Best for: Investors who want to automate a custom portfolio without paying advisory fees
Not ideal for: Active traders who need real-time execution, complete beginners who want hand-holding, or anyone who needs tax-loss harvesting
The Quick Verdict
M1 Finance sits between a self-directed brokerage and a robo-advisor. You design your own portfolio using “Pies” with custom allocations, and M1 automates maintenance and rebalancing. No advisory fee on the standard account. For someone who knows what they want in a portfolio but wants automation without paying 0.25%/year, M1 is genuinely unique.
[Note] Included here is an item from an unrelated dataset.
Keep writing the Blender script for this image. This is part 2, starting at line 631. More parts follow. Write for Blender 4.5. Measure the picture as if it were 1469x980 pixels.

The main weakness: trades execute once per day, not in real time.
Key Numbers at a Glance
| Feature | Details |
|---|---|
| Advisory fee | $0 (standard account) |
| M1 Premium fee | $3/month (adds afternoon trading window) |
| Stock and ETF commissions | $0 |
| Fractional shares | Yes, to the penny |
| Minimum to invest | $100 taxable, $500 IRA |
| Portfolio structure | Pies, custom percentage allocations |
| Auto-rebalancing | Yes, with new deposits |
| Trading windows | Once per day (morning only on free tier) |
How Pies Work
Create a Pie: 60% VTI, 30% VXUS, 10% BND. Every deposit allocates automatically to those percentages. As one position drifts, new money rebalances toward underweight positions. You never need to manually buy or sell. M1 also offers pre-built Expert Pies as starting points.
M1 vs Betterment
| Feature | M1 Finance | Betterment |
|---|---|---|
| Advisory fee | $0 | 0.25%/year |
| Portfolio control | Full (you design it) | Limited (preset allocations) |
| Tax-loss harvesting | No | Yes |
| Financial planning tools | Basic | Strong |
At $100,000, Betterment’s fee costs $250/year. M1 charges $0. Over 20 years that difference is roughly $15,000 in lost compounding. Betterment’s tax-loss harvesting can offset its fee in taxable accounts. For IRA-only investors or people who want full portfolio control, M1’s zero fee wins.